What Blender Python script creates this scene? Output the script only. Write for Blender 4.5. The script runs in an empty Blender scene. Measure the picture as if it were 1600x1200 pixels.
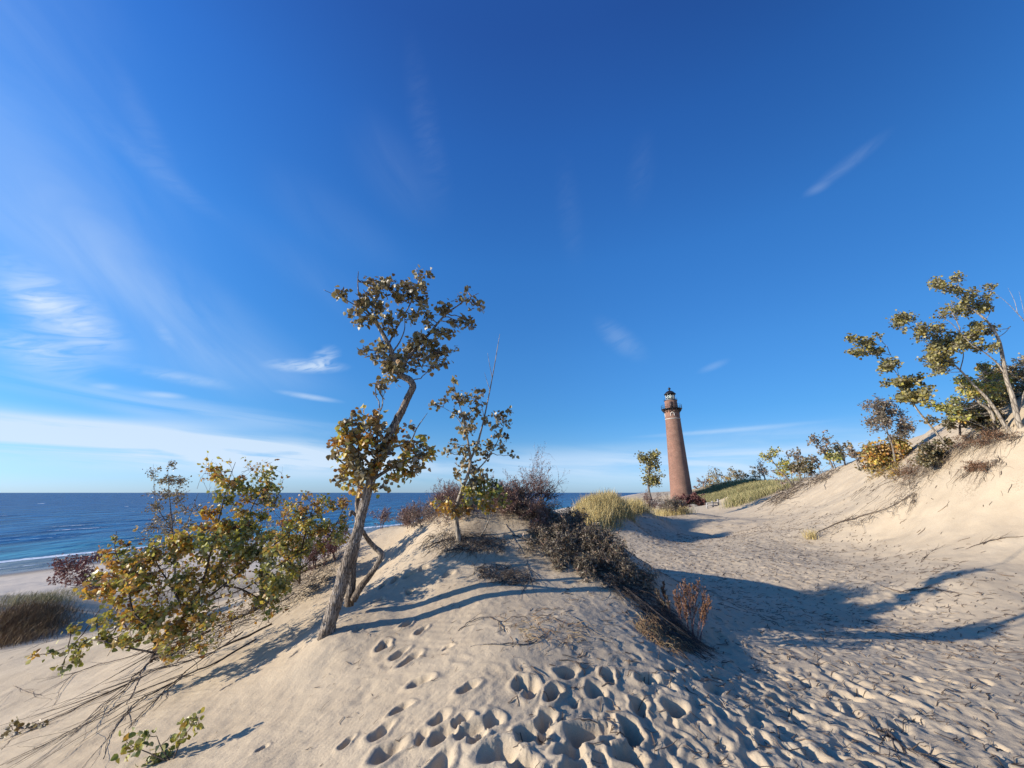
import bpy, math, random
import numpy as np
from mathutils import Vector
R = math.radians
D = bpy.data
scn = bpy.context.scene
COL = scn.collection

# ------------------------------------------------------------------ camera
CZ = 8.0                                   # eye height above the lake
PITCH = R(15.8)
FPX = 600.0                                # focal length in pixels of the 1600 px wide photograph
cam = D.cameras.new("camera"); cam.sensor_width = 36.0; cam.lens = 36.0 * FPX / 1600.0
cam.clip_start = 0.05; cam.clip_end = 90000
co = D.objects.new("camera", cam); COL.objects.link(co)
co.location = (0, 0, CZ); co.rotation_euler = (R(90) + PITCH, 0, 0)
scn.camera = co
CP, SP = math.cos(PITCH), math.sin(PITCH)

def ray(px, py):
    v = 600.0 - py
    return (px - 800.0, FPX * CP - v * SP, v * CP + FPX * SP)
def P(px, py, Y):
    a, b, c = ray(px, py)
    return np.array([a / b * Y, Y, CZ + c / b * Y])
def azel(px, py):
    a, b, c = ray(px, py)
    return math.atan2(a, b), math.atan2(c, math.hypot(a, b))

# ------------------------------------------------------------------ sun, sky, exposure
SUN_AZ = R(11.0); SUN_EL = R(17.5)          # light travels towards +X, a little towards +Y
SUNV = Vector((-math.cos(SUN_AZ) * math.cos(SUN_EL), -math.sin(SUN_AZ) * math.cos(SUN_EL), math.sin(SUN_EL)))
sl = D.lights.new("sun", 'SUN'); sl.energy = 5.0; sl.angle = R(0.5); sl.color = (1.0, 0.88, 0.74)
so = D.objects.new("sun", sl); COL.objects.link(so)
so.rotation_euler = SUNV.to_track_quat('Z', 'Y').to_euler()
scn.view_settings.view_transform = 'Standard'; scn.view_settings.look = 'None'
scn.view_settings.exposure = 0.56; scn.view_settings.gamma = 1.0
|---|
REQUIRED TASK —
Begin at the top of the material above and output each line exactly, stopping after the line that holds "COL = scn.collection". Leave out pictures.

OUTPUT FOR THIS TASK —
What Blender Python script creates this scene? Output the script only. Write for Blender 4.5. The script runs in an empty Blender scene. Measure the picture as if it were 1600x1200 pixels.
import bpy, math, random
import numpy as np
from mathutils import Vector
R = math.radians
D = bpy.data
scn = bpy.context.scene
COL = scn.collection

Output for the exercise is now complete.